I am a maker, not a collector. But I do have small collections of what I like to make. I give a lot away and sell a few. The truth is do and make what most interest me at this time. I have no control of what future generations may consider valuable heirlooms. Collecting with that in mind is not good strategy
Moved away from machining because I thought no future family member would be interested in small steam engines and gas motors and the mechanical things that interested me.
Switched to making jewelry and woodworking. Doesn’t mean I don’t like making steam engines and gas motors. Or that I don’t like making jewelry and woodworking. I want to do it all!
Discovered three dimensional “additive manufacturing” AKA three dimensional printing. I very soon realized most of the plastic “stuff” I was making was of no collectable future value. I called it Junque as a fancy word for junk.
Some useful and purposeful items have been made with plastic 3D printing, but they remain a very non-heirloom value plastic junk. It’s fun to design. The making is all automated.
Now realize my “legacy” thoughts and some of my present actions are totally erroneous. I think too much about creating precious heirlooms for future generations. A few of my silver jewelry items may be on that tract to the future. That is good. Most of what I posses will eventually be sold at auction or trashed.
Making things of my personal interest for the enjoyment of the creation is the best goal. The results of these actions may or may not have enough value to live beyond my existence.
The tears came because I realized a lot of my justification has been to “create a legacy” of my craft items. That was my goal. Limit what I create to items having lasting family value to someone other than myself.

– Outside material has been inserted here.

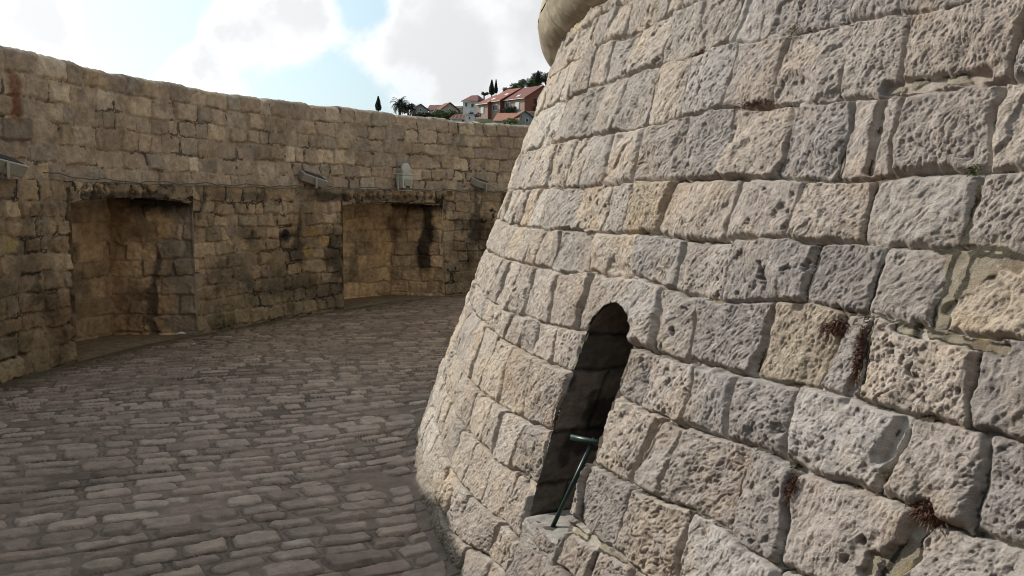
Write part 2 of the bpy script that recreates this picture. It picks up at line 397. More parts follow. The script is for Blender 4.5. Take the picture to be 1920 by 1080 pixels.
    dd, _, _, jid, *_r = masonry(D, LT, cj, rj, 77, dict(gap=(0, .002), round=(.004, .01), chip=.002))
    je = np.clip(dd / .014, 0, 1)
    nn = fbm(arcl * 14, D * 14, 4, 141)
    off = .006 * (1 - je) - .004 * nn - .002 * fbm(arcl * 60, D * 60, 3, 142)
    inner = np.where(D < 0, .03, 0)
    dirx = np.where(LS < cxm - .05, -1, np.where(LS > cxm + .05, 1, 0)); dirz = np.where(LT > -.53, 1, 0)
    LS2 = LS + dirx * (off + inner); LT2 = LT + dirz * (off + inner) - np.where(LT < -1.28, inner, 0)
    phi = math.radians(195) + LS2 / 8.6; zr = LT2 * CB
    r = R0 - BAT * (zr + EYE) - np.where(D < 0, .05, D)
    r = np.where(D < 0, R0 - BAT * (zr + EYE) - .045, r - .012)
    P2 = np.stack([r * np.cos(phi), r * np.sin(phi), zr + EYE], -1)
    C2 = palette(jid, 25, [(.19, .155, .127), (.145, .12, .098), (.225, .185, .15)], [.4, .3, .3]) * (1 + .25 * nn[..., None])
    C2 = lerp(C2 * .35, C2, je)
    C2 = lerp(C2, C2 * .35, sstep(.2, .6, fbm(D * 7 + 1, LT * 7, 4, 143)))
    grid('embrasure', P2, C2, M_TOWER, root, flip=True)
    # rear of the slit
    s1, t1 = np.meshgrid(np.linspace(.6, 1.35, 60), np.linspace(-1.4, -.3, 90))
    phi = math.radians(195) + s1 / 8.6; zr = t1 * CB; r = R0 - BAT * (zr + EYE) - .85 + .01 * fbm(s1 * 9, t1 * 9, 3, 151)
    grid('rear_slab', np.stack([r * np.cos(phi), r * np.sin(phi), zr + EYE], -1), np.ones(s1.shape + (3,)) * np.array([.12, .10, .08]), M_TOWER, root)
    s9, t9 = np.meshgrid(np.linspace(.832, 1.148, 130), np.linspace(0, 1, 150))
    prof_d = np.interp(t9, [0, .06, .34, .42, 1], [-.03, .004, .014, .006, -.42]); prof_z = np.interp(t9, [0, .06, .34, .42, 1], [-1.395, -1.385, -1.30, -1.283, -1.262])
    ed = np.minimum(s9 - .832, 1.148 - s9); rd = np.sqrt(np.clip(1 - np.clip(1 - ed / .022, 0, 1) ** 2, 0, 1))
    hh9 = .0035 * fbm(s9 * 70, t9 * 40, 4, 171, .65) + .004 * fbm(s9 * 14, t9 * 9, 3, 172)
    ph9 = math.radians(195) + s9 / 8.6; zr9 = prof_z * CB; r9 = R0 - BAT * (zr9 + EYE) + (prof_d + hh9) - .05 * (1 - rd)
    P9 = np.stack([r9 * np.cos(ph9), r9 * np.sin(ph9), zr9 + EYE + .006 * fbm(s9 * 20, t9 * 9, 3, 173) * (t9 > .3) - .02 * (1 - rd) * (t9 > .3)], -1)
    grid('sill', P9, np.ones(s9.shape + (3,)) * np.array([.32, .295, .26]) * (1 + .16 * fbm(s9 * 30, t9 * 12, 4, 174)[..., None]), M_TOWER, root, flip=True)
    # bulk behind the facing
    mb = MB(); n = 96; vs = []
    for (rr, zz) in ((R0 - 1.15, -.3), (R0 - BAT * 2.9 - 1.0, 2.9)):
        vs += [(rr * math.cos(2 * math.pi * j / n), rr * math.sin(2 * math.pi * j / n), zz) for j in range(n)]
    mb.add(vs, [(j, (j + 1) % n, n + (j + 1) % n, n + j) for j in range(n)]); 
    mb.build('core', mat_plain('rubble_core', (.2, .17, .14)), root)
    # rest of the cone round the back, coarse
    S3, T3 = np.meshgrid(np.linspace(6.9, 54.035 - 6.9, 200), np.linspace(-1.8, 1.3, 60))
    hb = -.02 + .02 * fbm(S3 * 3, T3 * 4, 2, 155)
    P3 = cone_pt(S3, T3, hb) - np.array([CX, CY, 0])
    grid('rear_wall', P3, np.ones(S3.shape + (3,)) * np.array([.4, .36, .31]) * (1 + .2 * fbm(S3 * 3, T3 * 4, 3, 156)[..., None]), M_TOWER, root)
    # roll moulding
    rc, zc, rt = R0 - BAT * (1.262 + EYE), 1.262 + EYE, .225
    ph = np.radians(np.concatenate([np.linspace(90, 165, 60), np.linspace(165.4, 200, 420), np.linspace(200.5, 450, 160)]))
    th = np.linspace(-.0, 2 * math.pi, 72)
    PH, TH = np.meshgrid(ph, th)
    sp = 1.12 / rc; ph_j = (PH - math.radians(184.8)) / sp; jj = np.abs(ph_j - np.round(ph_j)) * sp * rc
    gr = np.clip(1 - jj / .010, 0, 1)
    disp = -.010 * gr + .006 * fbm(PH * 30, TH * 1.5, 3, 161) + .0018 * fbm(PH * 400, TH * 14, 3, 162)
    rr = rc + (rt + disp) * np.cos(TH); P4 = np.stack([rr * np.cos(PH), rr * np.sin(PH), zc + (rt + disp) * np.sin(TH)], -1)
    C4 = np.ones(PH.shape + (3,)) * np.array([.37, .31, .225])
    C4 = C4 * (1 + .14 * fbm(PH * 60, TH * 3, 4, 163)[..., None])
    C4 = lerp(C4, np.array([.16, .13, .09]), sstep(.0, .7, fbm(PH * 7, TH * 1.6, 4, 164)) * .75)
    C4 = lerp(C4, np.array([.10, .08, .06]), gr)
    grid('roll_moulding', P4, C4, mat_stone('moulded_stone', .3, 190, .003, .22), root)
    # drum above the moulding
    S5, T5 = np.meshgrid(np.linspace(-27, 27.1, 700), np.linspace(0, 2.6, 130))
    cu = [([-40, 40], [z, z]) for z in np.arange(-.1, 3, .26)]; rw = [fill([], -27, 27, rng, .3, .5) for _ in range(len(cu) - 1)]
    dd, _, _, sd5, *_r = masonry(S5, T5, cu, rw, 88, dict(gap=(.004, .01), round=(.02, .04), chip=.004))
    hh = .02 * np.clip(dd / .04, 0, 1); ph5 = math.radians(195) + S5 / 8.6
    r5 = rc - .02 + hh; P5 = np.stack([r5 * np.cos(ph5), r5 * np.sin(ph5), zc + .1 + T5], -1)
    C5 = palette(sd5, 20, [(.43, .385, .335), (.40, .375, .35), (.46, .41, .34)], [.4, .3, .3])
    grid('upper_drum', P5, C5, M_TOWER, root)
    return root
build_tower()

# ================================================================== OUTER WALL
def cyl(Sw, z, r):
    phi = math.radians(150) - Sw / RW
    return np.stack([CX + r * np.cos(phi), CY + r * np.sin(phi), z], -1)
def s_of(phi): return -math.radians(phi - 150) * RW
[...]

The article revealed I need to do mostly what interest me not because I think it has future value. The future is far too fickle about value. After I am gone, I will never know what passes the test.
I do what I like. Always have. But I see that what I thought was selfish indulgence in crafts and hobbies that don’t include tangible “legacy” for my heirs, is incorrect. It’s not being selfish. No-one can really know what will retain value after I am gone. It’s actually OK to just enjoy the workshop experience.
Many if not most hobbies have no tangible heirloom results. No workshop. Golf, sports, travel, collecting string,,, you know, all personal fun-to-do stuff. There isn’t a tangible product leave-behind like a pyramid to last through eons of time.
Time to change my thinking. What I make and do, won’t change much. But I decided I have put too much concern on what other people may find valuable.
Retirement is all about enjoying the time I have left.
Note to present friends and family. If you see something I have created and want to have it, just ask while I am still alive. It was always yours. I can enjoy making another if I want.